This is video game footage -- it does not show rebels shooting down Myanmar military aircraft

Copyright AFP 2017-2021. All rights reserved.

A video has been viewed more than a hundred thousand times on Facebook alongside a claim it shows a prominent rebel group in eastern Myanmar shooting down military aircraft in March 2021. The claim is false: the clip, which has circulated online since April 2020, shows footage from a video game.

The video was posted here on Facebook on March 30, 2021. It has been viewed more than 170,000 times. 

(A screenshot of the misleading post taken on May 10, 2021)


The video appears to show several helicopters exploding mid-air after being hit by artillery fire.

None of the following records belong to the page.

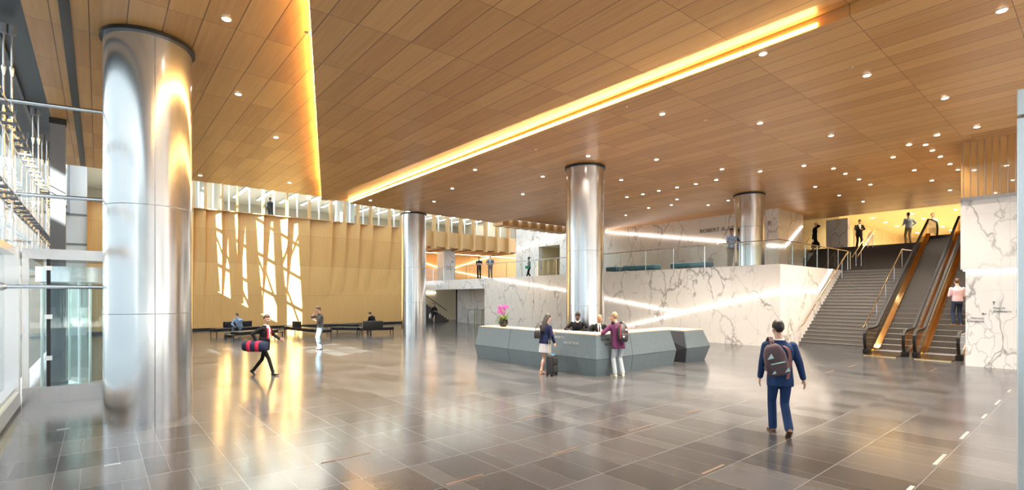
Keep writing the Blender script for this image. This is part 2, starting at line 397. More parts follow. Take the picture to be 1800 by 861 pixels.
st(MB().box(-.5, 21.7, 37.96, 38.0, 0, .16), 'baseboard_back', m_black)
st(MB().box(-6, -.5, 38.0, 38.3, 0, 16), 'wall_end', m_white)
for k_, z in enumerate((3.3, 5.2, 6.9)): st(MB().box(-6, -.5, 37.94, 38.02, z, z + .09), 'trim_4', m_grey)
# ---- glazed office floor above the timber wall
st(MB().box(-1, 33, 38.3, 50, 7.5, 7.7), 'floor_office', m_office)
st(MB().box(-1, 33, 38.3, 50, 10.6, 10.8).box(-1, 33, 38, 38.3, 10.6, 16), 'ceiling_office', m_white)
st(MB().box(-1, 33, 49.8, 50, 7.7, 10.6).box(-1.1, -1, 38.3, 50, 7.7, 10.6).box(33, 33.1, 38.3, 50, 7.7, 10.6), 'wall_office', m_office)
mu = MB()
for a, b in zip(xs, xs[1:] + [21.7]): mu.box((a + b) / 2 - .05, (a + b) / 2 + .05, 38.05, 38.15, 7.95, 10.6)
for x in (23.2, 24.6, 26, 27.4, 28.8, 30.2, 31.4): mu.box(x - .04, x + .04, 38.05, 38.15, 8.0, 10.6)
st(mu, 'trim_5', m_silver)
st(MB().box(-.5, 32, 38.09, 38.11, 7.95, 10.6), 'window_2', m_glass)
fn = MB()
for x in RIDGE: fn.box(x - .06, x + .06, 37.62, 38.05, TOP + .05, 10.6)
st(fn, 'trim_6', m_woodplain)
ocl = [(366, 'first white round column inside the glazed office floor, far left'), (606, 'second white round column inside the glazed office floor')]
for u_, lab_ in ocl:
    q_ = on_y(u_, 360, 39.6); t = thing('office_column', lab_, 'column', (q_.x, 39.6, 7.7))
    MB().lathe([(.75, 0), (.75, 2.88)], n=40).build('shaft', m_white, t, True); MB().lathe([(.78, 0), (.78, .12)], n=40).build('base_ring', m_silver, t, True)
# ---- gallery bridge right of the timber wall
br = MB().box(21.7, 32, 37.9, 38.3, 6.64, 8.0).box(31.8, 32, 38.3, 43, 6.64, 8.0)
FX = [22.5, 23.9, 25.3, 26.7, 28.1, 29.5, 30.9]
for x in FX: br.box(x - .1, x + .1, 37.5, 37.9, 6.45, 10.2)
st(br, 'wall_bridge', m_woodplain)
bb = MB().box(21.7, 34, 38.3, 42.87, 6.9, 7.5)
for i in range(9): bb.box(22.2 + i * 1.25, 22.5 + i * 1.25, 38.3, 42.8, 6.55, 6.9)
st(bb, 'ceiling_gallery', m_wood_x)
st(MB().box(21.7, 37.5, 43, 43.3, 3.3, 7.0), 'wall_gallery', m_wallwood)
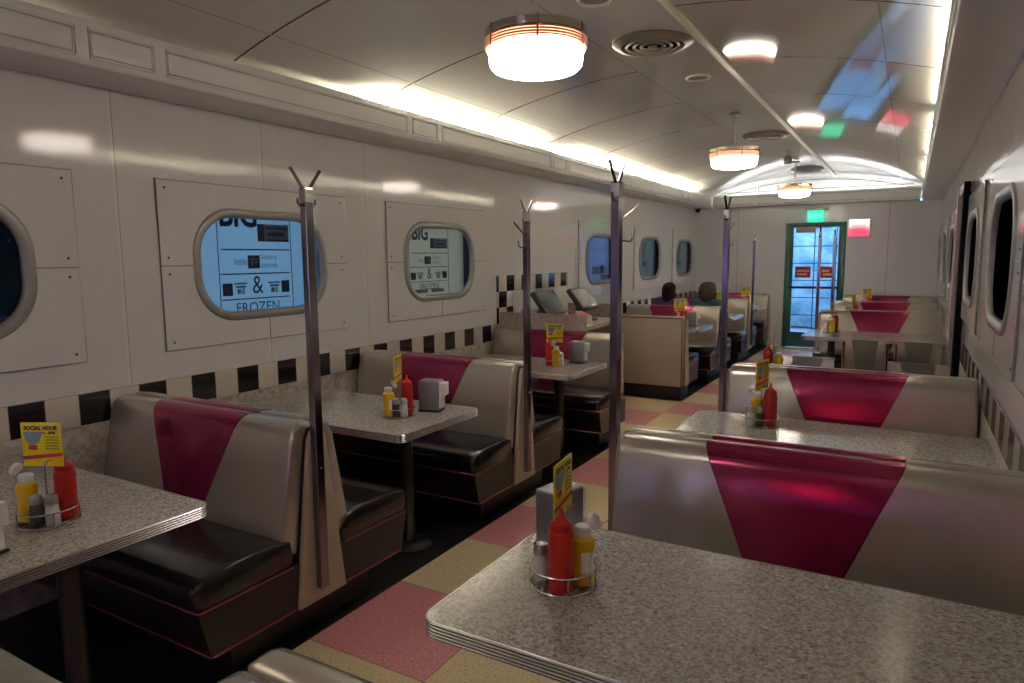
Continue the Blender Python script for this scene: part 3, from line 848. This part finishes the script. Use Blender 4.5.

The post's Burmese-language caption translates to English as: “Tough battle. Be safe, KNU!”

“KNU” is the acronym for the Karen National Union, a prominent rebel group in eastern Myanmar. 

The post circulated online as the Myanmar military started launching airstrikes against the KNU and other ethnic rebel groups that support the anti-coup protest movement.

The country has been in turmoil since the military ousted civilian leader Aung San Suu Kyi and seized power on February 1, 2021, AFP reported.

The video was also shared here and here on Facebook alongside a similar claim. 

The claim, however, is false.

Multiple keyword and reverse image searches on Google found the video corresponds to a portion of this longer clip published on YouTube April 30, 2020 -- some nine months before the Myanmar military coup.

The longer clip’s Japanese-language caption states it was taken from a video game called “ARMA 3”.

Below is a screenshot comparison between the video in the misleading posts (L) and the longer YouTube clip (R):

(A screenshot comparison between the video in the misleading posts (L) and the longer YouTube clip (R))

At the end of the longer clip, a Japanese text overlay states: “This video is fiction. The characters, names, events are fictitious and have nothing to do with reality.”

AFP has previously debunked similar posts that misleadingly claimed an ARMA 3 clip showed Iran firing rockets at a US base in Iraq in January 2020.

Bohemia Interactive, the company that developed ARMA 3, told AFP then: "It should be noted that our ARMA games can be modified… by their users and that people can create their own scenarios with the game editor."